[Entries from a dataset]
>> Start

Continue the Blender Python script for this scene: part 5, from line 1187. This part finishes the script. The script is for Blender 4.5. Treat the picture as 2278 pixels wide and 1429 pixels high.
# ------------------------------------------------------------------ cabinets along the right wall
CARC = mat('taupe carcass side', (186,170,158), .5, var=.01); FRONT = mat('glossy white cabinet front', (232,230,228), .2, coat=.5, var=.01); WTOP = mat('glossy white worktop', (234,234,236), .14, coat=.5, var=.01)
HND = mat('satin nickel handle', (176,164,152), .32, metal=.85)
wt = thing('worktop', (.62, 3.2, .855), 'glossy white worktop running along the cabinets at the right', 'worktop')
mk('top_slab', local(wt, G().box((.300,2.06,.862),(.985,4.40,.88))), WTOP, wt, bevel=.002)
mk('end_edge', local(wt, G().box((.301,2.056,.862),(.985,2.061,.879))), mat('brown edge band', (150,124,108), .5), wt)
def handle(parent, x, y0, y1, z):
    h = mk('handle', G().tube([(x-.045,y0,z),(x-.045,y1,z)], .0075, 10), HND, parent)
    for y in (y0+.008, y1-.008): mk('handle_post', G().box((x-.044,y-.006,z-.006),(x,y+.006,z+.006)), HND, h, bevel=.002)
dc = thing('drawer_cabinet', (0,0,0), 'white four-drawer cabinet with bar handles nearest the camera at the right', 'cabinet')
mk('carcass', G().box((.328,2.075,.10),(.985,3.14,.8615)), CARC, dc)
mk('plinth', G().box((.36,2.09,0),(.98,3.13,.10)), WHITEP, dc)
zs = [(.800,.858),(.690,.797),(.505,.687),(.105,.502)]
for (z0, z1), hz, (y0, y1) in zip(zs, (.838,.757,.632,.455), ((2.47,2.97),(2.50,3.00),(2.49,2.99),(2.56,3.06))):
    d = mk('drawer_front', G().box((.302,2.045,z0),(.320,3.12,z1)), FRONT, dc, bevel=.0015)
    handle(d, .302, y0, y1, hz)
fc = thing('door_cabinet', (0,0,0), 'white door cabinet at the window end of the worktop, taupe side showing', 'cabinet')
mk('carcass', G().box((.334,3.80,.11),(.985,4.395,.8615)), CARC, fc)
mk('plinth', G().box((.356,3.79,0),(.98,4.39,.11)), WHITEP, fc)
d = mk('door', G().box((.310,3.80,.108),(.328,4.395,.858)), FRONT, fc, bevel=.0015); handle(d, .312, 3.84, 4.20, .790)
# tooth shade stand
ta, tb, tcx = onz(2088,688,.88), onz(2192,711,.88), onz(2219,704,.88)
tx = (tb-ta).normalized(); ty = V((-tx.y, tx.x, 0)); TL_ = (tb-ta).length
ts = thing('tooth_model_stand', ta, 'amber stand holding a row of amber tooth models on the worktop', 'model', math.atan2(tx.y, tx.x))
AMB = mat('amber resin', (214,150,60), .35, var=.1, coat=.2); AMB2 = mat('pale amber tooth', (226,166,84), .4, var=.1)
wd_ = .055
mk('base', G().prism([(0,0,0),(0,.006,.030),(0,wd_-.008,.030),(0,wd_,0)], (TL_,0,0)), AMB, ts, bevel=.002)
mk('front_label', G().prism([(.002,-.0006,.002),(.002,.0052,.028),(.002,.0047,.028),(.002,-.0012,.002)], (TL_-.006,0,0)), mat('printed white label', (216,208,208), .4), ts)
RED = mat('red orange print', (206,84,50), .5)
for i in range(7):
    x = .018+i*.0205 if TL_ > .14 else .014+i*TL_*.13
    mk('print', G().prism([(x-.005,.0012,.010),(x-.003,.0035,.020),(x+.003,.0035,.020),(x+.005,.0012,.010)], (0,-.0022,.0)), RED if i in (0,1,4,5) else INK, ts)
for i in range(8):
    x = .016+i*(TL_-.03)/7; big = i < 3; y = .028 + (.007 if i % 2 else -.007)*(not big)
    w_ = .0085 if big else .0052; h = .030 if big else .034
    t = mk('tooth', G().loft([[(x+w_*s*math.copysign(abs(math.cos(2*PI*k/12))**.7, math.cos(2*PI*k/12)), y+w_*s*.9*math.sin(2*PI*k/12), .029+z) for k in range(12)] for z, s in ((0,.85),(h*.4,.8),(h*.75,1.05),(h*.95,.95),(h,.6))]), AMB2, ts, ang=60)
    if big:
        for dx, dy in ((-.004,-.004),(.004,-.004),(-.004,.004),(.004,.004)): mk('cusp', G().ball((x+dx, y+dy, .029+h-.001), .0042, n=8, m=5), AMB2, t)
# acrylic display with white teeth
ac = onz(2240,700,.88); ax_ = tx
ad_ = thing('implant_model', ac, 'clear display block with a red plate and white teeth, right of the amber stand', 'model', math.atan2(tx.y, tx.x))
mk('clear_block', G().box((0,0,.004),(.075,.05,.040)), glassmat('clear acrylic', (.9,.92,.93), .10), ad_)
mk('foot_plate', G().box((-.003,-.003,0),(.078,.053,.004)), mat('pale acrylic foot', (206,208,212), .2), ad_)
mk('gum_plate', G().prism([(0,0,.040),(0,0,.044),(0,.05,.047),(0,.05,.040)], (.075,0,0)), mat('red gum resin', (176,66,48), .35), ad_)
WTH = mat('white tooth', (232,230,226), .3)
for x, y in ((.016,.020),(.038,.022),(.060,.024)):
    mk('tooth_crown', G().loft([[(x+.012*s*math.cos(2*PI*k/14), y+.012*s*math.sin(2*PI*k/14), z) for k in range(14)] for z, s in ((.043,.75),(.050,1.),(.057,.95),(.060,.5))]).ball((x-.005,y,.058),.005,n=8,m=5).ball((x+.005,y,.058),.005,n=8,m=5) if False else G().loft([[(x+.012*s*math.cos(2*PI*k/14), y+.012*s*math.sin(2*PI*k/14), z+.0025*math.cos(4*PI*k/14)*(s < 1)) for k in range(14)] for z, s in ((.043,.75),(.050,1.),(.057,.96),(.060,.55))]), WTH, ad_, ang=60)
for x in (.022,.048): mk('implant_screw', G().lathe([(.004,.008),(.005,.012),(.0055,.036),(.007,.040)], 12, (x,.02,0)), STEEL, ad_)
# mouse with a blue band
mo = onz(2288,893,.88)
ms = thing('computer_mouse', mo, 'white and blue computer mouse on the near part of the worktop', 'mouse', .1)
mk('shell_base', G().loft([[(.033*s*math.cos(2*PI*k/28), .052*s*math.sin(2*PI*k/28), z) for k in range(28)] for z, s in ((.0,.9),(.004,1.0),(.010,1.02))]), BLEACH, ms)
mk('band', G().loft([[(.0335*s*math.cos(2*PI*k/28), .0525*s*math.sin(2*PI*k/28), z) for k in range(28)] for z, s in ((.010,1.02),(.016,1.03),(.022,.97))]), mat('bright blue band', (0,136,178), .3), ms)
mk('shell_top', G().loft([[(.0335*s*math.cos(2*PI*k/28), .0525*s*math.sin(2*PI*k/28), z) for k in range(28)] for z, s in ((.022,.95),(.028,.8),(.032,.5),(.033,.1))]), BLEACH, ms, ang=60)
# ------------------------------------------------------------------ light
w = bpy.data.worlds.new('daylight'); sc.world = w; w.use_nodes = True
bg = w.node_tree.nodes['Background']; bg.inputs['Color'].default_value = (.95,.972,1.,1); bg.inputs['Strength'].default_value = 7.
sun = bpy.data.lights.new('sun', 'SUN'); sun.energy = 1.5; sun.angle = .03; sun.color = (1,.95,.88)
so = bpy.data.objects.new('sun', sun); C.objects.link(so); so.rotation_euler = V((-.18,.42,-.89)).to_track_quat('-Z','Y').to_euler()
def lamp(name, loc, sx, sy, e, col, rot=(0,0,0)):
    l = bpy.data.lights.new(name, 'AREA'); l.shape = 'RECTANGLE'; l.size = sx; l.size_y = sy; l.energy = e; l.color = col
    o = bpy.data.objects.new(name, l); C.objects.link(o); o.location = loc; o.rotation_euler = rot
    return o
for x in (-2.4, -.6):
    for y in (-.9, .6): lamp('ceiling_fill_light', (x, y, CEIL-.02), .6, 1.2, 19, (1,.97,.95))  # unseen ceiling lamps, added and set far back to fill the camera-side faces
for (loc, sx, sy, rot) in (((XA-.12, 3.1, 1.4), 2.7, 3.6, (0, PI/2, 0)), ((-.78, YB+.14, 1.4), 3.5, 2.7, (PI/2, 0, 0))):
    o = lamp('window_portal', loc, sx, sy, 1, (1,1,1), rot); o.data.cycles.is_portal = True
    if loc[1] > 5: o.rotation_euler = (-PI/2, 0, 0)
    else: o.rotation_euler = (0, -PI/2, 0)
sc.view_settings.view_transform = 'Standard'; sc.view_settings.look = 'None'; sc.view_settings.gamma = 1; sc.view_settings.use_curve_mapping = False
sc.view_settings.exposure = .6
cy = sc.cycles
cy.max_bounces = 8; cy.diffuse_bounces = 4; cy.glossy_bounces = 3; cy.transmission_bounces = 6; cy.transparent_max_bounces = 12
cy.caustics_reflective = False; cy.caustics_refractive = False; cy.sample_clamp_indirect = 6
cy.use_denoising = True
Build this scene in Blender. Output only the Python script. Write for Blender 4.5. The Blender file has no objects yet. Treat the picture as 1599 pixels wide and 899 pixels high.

>> End

> [WHAT TO WORK ON] In the entries above, find each line with the string "high" and copy it.

> [TASK ANSWER]
Continue the Blender Python script for this scene: part 5, from line 1187. This part finishes the script. The script is for Blender 4.5. Treat the picture as 2278 pixels wide and 1429 pixels high.
Build this scene in Blender. Output only the Python script. Write for Blender 4.5. The Blender file has no objects yet. Treat the picture as 1599 pixels wide and 899 pixels high.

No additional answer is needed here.